Perhaps the biggest difference between the original microsoftSF in San Francisco’s Metreon complex and the two new stores in Mission Viejo and Scottsdale is the hardware. Microsoft is now selling PCs, not just software and peripherals. That’s because in the last ten years, the computer has become the experience – and the PC experience hasn’t been the best.

That’s changing, with new hardware and new software, and also with what Microsoft is using its stores to pioneer – its own install images. If you buy a PC in a Microsoft Store it’ll have the same basic software image, whether it’s HP, Lenovo, or Sony. That means there’s no crapware clogging up the bootpath, no applications asking for registrations (and for cash) when you start up for the first time. It’s why most IT professionals don’t even bother to run the default installs on their home PCs, they just install a clean OS from scratch.

Microsoft has finally realised just how much damage bundled software is doing to the PC ecosystem – and to its own image. It’s impossible for Microsoft to force OEMs to stop installing crapware (after all, it’s a revenue stream for those companies), and if it did, the combined anti-trust forces of the world would come down on Redmond like the proverbial ton of bricks. There is a simple answer – led by example. Showing consumers just how much simpler and easier a boot is on a clean image, especially on common PCs sold in many different outlets, stands a greater chance of changing OEM behaviours than any other means.

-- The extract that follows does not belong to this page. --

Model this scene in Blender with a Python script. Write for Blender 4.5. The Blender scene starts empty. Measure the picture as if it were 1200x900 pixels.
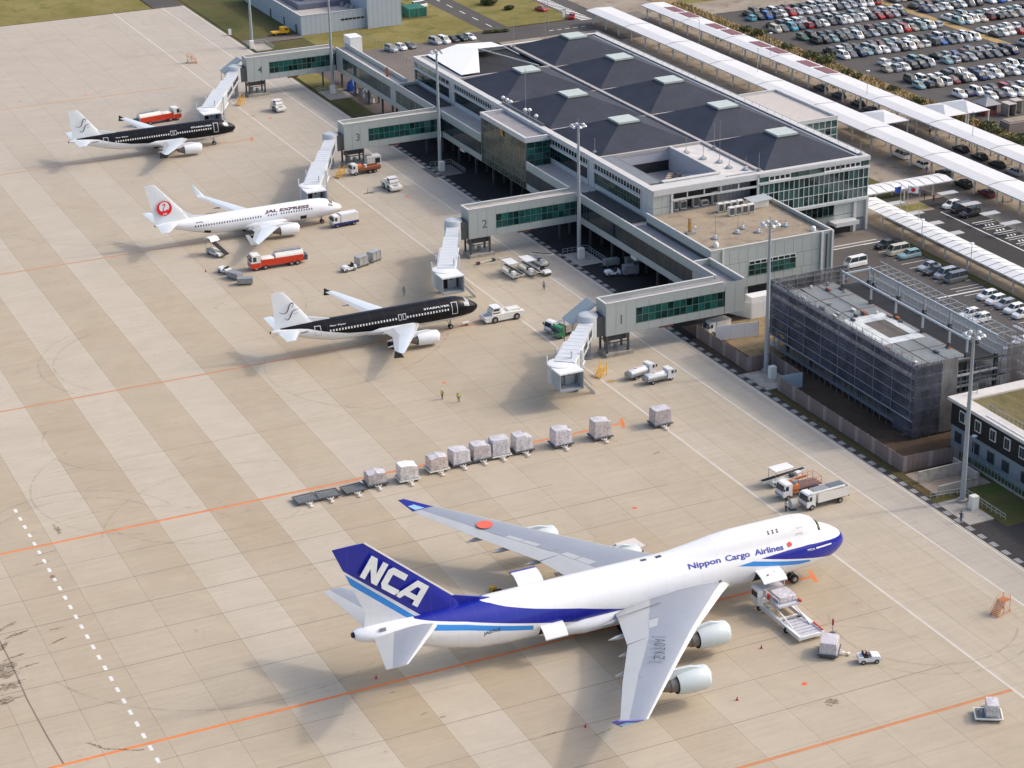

That clean image approach is also why Microsoft handed out several thousand laptops to attendees of its Professional Developers Conference. Getting clean, well configured hardware in the hands of engineers will help develop a clean boot culture.

The Microsoft stores aren’t about selling PCs and software – they’re about changing perceptions. And if consumers get a better PC as a result, that’s all to the good.